Runge was born as the 9th of 11 children in Wolgast, Western Pomerania, then under Swedish rule, in a family of shipbuilders with ties to the Prussian nobility of Sypniewski / von Runge family. As a sickly child he often missed school and at an early age learned the art of scissor-cut silhouettes from his mother, practised by him throughout his life. In 1795 he began a commercial apprenticeship at his older brother Daniel's firm in Hamburg. In 1799 Daniel supported Runge financially to begin study of painting under Jens Juel at the Copenhagen Academy. In 1801 he moved to Dresden to continue his studies, where he met Caspar David Friedrich, Ludwig Tieck, and his future wife Pauline Bassenge. He also began extensive study of the writings of the 17th century mystic Jakob Boehme. In 1803, on a visit to Weimar, Runge unexpectedly met Johann Wolfgang von Goethe and the two formed a friendship based on their common interests in color and art.

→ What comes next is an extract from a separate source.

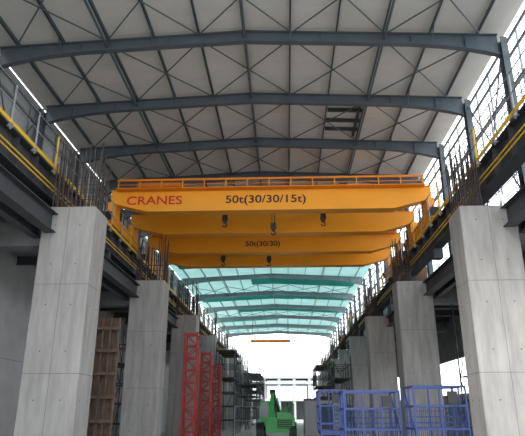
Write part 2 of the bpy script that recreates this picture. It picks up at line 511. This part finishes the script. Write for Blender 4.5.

In 1804 he married and moved with his wife to Hamburg. Due to imminent war dangers (Napoleonic siege of Hamburg) they relocated in 1805 to his parental home in Wolgast where they remained until 1807. In 1805 Runge's correspondence with Goethe on the subject of his artistic work and color became more intensive. Returning to Hamburg in 1807, he and his brother Daniel formed a new company in which he remained active until the end of his life. In the same year he developed the concept of the color sphere.〔Maltzahn, H. 1940, ''Philipp Otto Runge's Briefwechsel mit Goethe'', Weimar: Verlag der Goethe-Gesellschaft.〕 In 1808 he intensified his work on color, including making disk color mixture experiments. He also published written versions of two local folk fairy tales ''The fisherman and his wife'' and ''The almond tree'', later included among the tales of the brothers Grimm. In 1809 Runge completed work on the manuscript of ''Farben-Kugel'' (Color sphere), published in 1810 in Hamburg.〔Runge, P. O. 1810, ''Die Farben-Kugel, oder Construction des Verhaeltnisses aller Farben zueinander'', Hamburg: Perthes.〕 In the same year, ill with tuberculosis,Runge painted another self-portrait as well as portraits of his family and brother Daniel. The last of his four children was born on the day after Runge's death.〔Runge, P. O. 1840/41, ''Hinterlassene Schriften', 2. vols., D. Runge, ed., Hamburg: Perthes.'〕
Runge was of a mystical, deeply Christian turn of mind, and in his artistic work he tried to express notions of the harmony of the universe through symbolism of colour, form, and numbers. He considered blue, yellow, and red to be symbolic of the Christian trinity and equated blue with God and the night, red with morning, evening, and Jesus, and yellow with the Holy Spirit (Runge 1841, I, p. 17). He also wrote poetry and to this end he planned a series of four paintings called ''The Times of the Day'', designed to be seen in a special building and viewed to the accompaniment of music and poetry. This concept was common to romantic artists, who tried to achieve a "total art", or a fusion between all forms of art. In 1803 Runge had large-format engravings made of the drawings of the ''Times of the Day'' series that became commercially successful and a set of which he presented to Goethe. He painted two versions of ''Morning'' (Kunsthalle, Hamburg), but the others did not advance beyond drawings. "Morning" was the start of a new type of landscape, one of religion and emotion.
Runge was also one of the best German portraitists of his period; several examples are in Hamburg. His style was rigid, sharp, and intense, at times almost naïve.